▶ Task goal
Pick out every line with the word "from" and copy it.

▶ Data excerpt

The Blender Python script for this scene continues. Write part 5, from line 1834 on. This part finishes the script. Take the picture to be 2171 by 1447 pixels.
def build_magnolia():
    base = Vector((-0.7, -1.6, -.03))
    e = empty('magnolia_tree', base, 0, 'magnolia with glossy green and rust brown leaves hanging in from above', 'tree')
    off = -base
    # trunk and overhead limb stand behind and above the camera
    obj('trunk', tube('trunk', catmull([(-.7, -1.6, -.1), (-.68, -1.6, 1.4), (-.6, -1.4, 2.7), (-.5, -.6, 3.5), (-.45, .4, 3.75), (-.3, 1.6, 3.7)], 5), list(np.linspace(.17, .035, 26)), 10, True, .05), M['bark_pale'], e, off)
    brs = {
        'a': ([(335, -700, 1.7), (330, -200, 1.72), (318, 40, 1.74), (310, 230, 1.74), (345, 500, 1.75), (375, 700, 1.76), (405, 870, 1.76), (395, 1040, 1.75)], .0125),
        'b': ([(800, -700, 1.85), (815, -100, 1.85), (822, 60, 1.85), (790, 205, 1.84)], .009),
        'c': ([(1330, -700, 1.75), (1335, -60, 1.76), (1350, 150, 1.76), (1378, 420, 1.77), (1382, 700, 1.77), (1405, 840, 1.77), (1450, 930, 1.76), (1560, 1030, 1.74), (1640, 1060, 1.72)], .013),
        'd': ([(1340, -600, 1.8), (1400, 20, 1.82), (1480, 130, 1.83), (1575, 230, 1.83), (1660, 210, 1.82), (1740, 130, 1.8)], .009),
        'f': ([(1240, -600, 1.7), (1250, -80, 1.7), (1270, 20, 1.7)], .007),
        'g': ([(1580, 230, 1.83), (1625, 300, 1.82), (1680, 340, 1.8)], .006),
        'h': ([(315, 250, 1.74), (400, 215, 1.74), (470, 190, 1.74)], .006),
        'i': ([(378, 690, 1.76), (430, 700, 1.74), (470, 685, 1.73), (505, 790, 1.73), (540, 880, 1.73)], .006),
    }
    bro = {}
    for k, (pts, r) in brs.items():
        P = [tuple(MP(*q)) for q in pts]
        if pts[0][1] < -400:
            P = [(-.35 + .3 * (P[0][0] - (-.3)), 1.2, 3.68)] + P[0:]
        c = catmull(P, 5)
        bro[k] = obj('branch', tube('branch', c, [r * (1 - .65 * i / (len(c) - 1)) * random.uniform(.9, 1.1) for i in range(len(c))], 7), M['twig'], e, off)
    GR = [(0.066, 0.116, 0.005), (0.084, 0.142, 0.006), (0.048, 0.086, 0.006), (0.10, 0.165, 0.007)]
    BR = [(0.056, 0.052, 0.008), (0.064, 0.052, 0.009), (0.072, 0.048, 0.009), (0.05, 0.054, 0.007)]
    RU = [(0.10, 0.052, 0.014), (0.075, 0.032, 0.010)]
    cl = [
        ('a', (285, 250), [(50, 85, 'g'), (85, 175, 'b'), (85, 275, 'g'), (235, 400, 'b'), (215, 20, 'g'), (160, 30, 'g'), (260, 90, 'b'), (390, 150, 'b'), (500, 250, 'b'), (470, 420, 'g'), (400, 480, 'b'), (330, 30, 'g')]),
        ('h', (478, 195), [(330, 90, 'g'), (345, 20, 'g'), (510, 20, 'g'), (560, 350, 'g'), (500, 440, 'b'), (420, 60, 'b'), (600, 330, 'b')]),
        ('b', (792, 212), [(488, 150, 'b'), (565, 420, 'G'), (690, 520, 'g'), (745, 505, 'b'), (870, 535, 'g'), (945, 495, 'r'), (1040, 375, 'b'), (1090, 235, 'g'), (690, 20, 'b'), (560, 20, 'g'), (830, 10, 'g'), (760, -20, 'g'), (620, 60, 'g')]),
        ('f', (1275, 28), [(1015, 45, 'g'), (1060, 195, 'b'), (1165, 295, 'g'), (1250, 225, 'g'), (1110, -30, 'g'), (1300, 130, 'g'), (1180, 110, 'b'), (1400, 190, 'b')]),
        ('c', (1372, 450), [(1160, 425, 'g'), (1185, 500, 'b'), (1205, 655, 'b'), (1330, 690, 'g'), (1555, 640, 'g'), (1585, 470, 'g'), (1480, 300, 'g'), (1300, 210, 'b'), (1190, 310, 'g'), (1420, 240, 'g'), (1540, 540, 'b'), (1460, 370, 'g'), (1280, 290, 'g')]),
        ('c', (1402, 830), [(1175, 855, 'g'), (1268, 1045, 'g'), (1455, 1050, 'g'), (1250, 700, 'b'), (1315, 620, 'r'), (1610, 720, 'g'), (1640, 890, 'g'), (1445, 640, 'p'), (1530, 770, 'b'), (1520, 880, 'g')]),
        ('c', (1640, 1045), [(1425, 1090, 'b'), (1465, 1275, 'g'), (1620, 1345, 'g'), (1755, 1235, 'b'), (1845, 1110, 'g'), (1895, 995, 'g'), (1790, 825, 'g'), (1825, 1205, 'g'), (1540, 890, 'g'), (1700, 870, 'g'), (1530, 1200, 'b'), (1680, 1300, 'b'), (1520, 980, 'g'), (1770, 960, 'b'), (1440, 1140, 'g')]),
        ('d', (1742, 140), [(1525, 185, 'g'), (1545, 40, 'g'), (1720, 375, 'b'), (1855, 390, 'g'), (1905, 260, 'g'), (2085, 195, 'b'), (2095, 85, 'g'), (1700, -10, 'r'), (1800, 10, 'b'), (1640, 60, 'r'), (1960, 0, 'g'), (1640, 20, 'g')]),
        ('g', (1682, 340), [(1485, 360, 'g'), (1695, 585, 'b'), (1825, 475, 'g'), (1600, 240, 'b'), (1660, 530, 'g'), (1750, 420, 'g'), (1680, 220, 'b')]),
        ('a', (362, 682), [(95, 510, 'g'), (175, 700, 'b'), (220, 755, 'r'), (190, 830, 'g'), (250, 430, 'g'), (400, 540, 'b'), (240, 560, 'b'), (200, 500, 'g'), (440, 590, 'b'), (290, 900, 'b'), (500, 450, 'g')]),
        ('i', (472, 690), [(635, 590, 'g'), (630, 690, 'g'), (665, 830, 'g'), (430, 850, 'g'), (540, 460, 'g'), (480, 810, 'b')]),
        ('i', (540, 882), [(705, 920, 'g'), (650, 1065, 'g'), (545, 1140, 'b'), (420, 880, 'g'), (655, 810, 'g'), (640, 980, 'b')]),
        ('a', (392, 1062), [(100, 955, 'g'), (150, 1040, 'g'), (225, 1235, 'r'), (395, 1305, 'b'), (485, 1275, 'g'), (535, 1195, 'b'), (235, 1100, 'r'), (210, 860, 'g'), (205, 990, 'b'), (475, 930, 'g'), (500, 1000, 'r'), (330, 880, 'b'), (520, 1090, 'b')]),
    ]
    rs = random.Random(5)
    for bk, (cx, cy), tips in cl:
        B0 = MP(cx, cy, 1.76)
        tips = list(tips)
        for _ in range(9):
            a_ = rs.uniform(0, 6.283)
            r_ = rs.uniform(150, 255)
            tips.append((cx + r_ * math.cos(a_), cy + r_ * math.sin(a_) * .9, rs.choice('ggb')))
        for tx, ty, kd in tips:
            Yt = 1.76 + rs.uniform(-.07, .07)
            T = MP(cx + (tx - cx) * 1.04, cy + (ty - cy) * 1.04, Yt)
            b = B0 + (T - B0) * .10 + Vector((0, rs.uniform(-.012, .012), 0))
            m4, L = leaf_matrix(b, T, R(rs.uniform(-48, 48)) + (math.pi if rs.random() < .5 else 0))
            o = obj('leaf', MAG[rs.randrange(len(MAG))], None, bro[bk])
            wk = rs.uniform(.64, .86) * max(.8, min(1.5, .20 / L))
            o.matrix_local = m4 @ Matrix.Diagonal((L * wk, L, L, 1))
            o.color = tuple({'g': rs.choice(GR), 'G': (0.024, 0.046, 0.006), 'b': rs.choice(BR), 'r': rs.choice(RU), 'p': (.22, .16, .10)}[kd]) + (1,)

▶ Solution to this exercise
The Blender Python script for this scene continues. Write part 5, from line 1834 on. This part finishes the script. Take the picture to be 2171 by 1447 pixels.
    e = empty('magnolia_tree', base, 0, 'magnolia with glossy green and rust brown leaves hanging in from above', 'tree')